What algorithmic steps are involved in combining two sorted arrays into one that is also sorted?

Question Analysis

The question is asking about the process of merging two sorted arrays into a single sorted array. This is a common problem that appears in various contexts, such as in the merge step of the Merge Sort algorithm. The key challenge here is to ensure that the final array remains sorted after merging, without using unnecessary additional space or time.

Answer

To merge two sorted arrays efficiently, you can use a two-pointer technique. Here is a step-by-step explanation of how to achieve this:

1. Initialize Pointers:

   • Start by setting two pointers, i and j, to the first elements of the two sorted arrays, A and B, respectively.
   • Initialize an empty array C to store the merged result.

2. Compare and Merge:

   • While both pointers are within the bounds of their respective arrays:
     • Compare the elements pointed to by i in A and j in B.
     • Append the smaller element to the array C.
     • Move the pointer of the array from which the element was taken forward by one position.

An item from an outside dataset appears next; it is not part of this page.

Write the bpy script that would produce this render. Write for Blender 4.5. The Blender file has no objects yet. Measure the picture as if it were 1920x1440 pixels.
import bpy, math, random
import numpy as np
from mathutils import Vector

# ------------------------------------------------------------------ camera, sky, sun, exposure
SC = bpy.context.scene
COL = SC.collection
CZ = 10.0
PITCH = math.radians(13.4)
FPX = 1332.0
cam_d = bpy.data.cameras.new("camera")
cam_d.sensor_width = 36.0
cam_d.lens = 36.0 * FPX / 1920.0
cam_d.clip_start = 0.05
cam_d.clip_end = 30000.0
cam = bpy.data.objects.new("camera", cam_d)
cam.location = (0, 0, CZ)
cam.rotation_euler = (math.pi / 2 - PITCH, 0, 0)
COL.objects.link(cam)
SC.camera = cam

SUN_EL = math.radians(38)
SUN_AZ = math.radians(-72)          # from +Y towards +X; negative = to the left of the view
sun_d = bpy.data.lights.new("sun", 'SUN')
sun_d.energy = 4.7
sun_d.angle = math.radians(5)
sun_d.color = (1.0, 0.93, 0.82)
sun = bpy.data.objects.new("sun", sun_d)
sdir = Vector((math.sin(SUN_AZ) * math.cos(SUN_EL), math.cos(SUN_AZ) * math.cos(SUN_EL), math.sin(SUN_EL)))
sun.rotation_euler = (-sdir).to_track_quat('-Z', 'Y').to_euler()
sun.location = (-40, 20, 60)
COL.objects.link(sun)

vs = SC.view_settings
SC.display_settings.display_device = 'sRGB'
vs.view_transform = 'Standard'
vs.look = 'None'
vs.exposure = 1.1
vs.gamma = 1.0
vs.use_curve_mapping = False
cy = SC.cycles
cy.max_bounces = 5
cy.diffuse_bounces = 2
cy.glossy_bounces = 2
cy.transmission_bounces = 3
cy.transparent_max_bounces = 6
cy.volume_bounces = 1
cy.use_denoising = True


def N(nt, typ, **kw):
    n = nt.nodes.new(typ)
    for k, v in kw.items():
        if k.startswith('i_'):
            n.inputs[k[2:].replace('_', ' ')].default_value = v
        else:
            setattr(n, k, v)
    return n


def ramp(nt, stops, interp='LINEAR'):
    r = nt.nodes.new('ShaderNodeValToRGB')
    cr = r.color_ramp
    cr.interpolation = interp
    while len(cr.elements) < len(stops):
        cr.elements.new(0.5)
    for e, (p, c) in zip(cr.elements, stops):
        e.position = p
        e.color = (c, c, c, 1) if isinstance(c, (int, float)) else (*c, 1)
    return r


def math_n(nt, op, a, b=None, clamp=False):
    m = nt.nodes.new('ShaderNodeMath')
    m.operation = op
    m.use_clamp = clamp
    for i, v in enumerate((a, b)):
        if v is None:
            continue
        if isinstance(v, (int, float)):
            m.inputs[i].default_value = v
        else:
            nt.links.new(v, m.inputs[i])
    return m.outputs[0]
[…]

3. Append Remaining Elements:

   • If one of the arrays is exhausted before the other, simply append the remaining elements of the non-exhausted array to C.

4. Result:

   • The array C will now contain all the elements from both A and B in sorted order.

Example Code (Python):

def merge_sorted_arrays(A, B):
    i, j = 0, 0
    C = []
    while i < len(A) and j < len(B):
        if A[i] < B[j]:
            C.append(A[i])
            i += 1
        else:
            C.append(B[j])
            j += 1
    C.extend(A[i:])
    C.extend(B[j:])
    return C

# Example usage:
A = [1, 3, 5]
B = [2, 4, 6]
print(merge_sorted_arrays(A, B))  # Output: [1, 2, 3, 4, 5, 6]

Time Complexity: The algorithm runs in O(n + m) time, where n and m are the lengths of the two arrays, since each element is processed exactly once.

Space Complexity: The space complexity is O(n + m) as we create a new array to store the merged result.